De padieverwerkers en rijstexporteurs die medio maart padie hebben geexporteerd naar Venezuela als uitvloeisel van de Petrocaribe-deal die Suriname sloot met Venezuela, hebben tot nog toe nul cent ontvangen. ‘De padie is nog niet gelost in Venezuela’, geeft de ex-voorzitter van de Vereniging van Rijstexporteurs en Verwerkers, Bhagwatpersad Ramadhin, mee aan Dagblad Suriname. Wat de oorzaak is dat de Surinaamse padie nog niet is uitgeladen uit de boot in Venezuela, weet hij niet. Hij verwijst Dagblad Suriname naar Iboza, het tussenbedrijf van de broer van de minister van Buitenlandse Zaken, Lionel Lackin.
Ramadhin heeft ook nog geen zicht wanneer hij zijn geld krijgt voor zijn geëxporteerde padie. Samen met nog zes andere verwerkers exporteerden zij bij de eerste lading een gezamenlijke hoeveelheid van 2.500 ton. De minister van Landbouw, Veeteelt en Visserij, Suresh Algoe, en zijn collega van Buitenlandse Zaken, Winston Lackin, deelden de rijstboeren mee dat zij een bedrag van USD 360 per ton padie uitbetaald zullen krijgen. Ook is uitgelegd dat de export naar Venezuela een eenmalige export betreft van in totaal 30.000 ton padie. Verder was aan de padie-exporteurs voorgehouden dat zij na het vertrek van de boot over hun gelden zouden beschikken. Deze zou door de Centrale Bank van Suriname overgemaakt worden op hun rekening in Surinaamse Dollars.

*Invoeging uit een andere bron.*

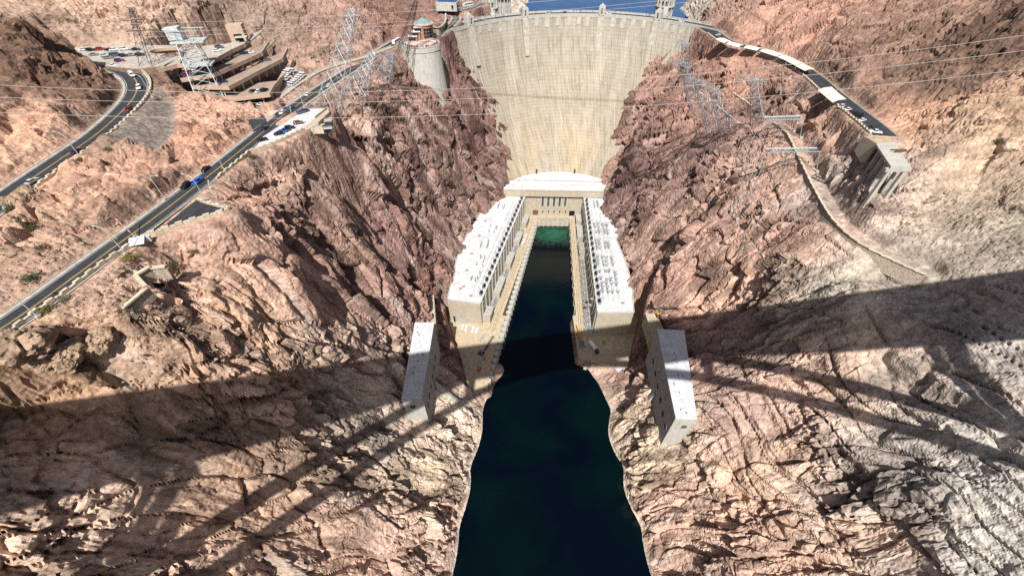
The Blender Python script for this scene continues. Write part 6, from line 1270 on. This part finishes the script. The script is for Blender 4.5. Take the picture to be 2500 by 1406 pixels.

Binnen de rijstsector is er veel geruis over de export. De padieboeren kunnen niet begrijpen wat de rol is van het tussenbedrijf Iboza. Vanwege meningsverschillen tussen exporteurs onderling is ook Ramadhin opgestapt als voorzitter van de VRE. Het bestuur functioneert niet meer. Volgens Ramadhin betekent dit geen ramp voor de verdere export van padie. Het bedrijf Iboza houdt zich bezig met de export. De VRE had daarin geen noemenswaardige rol te vervullen.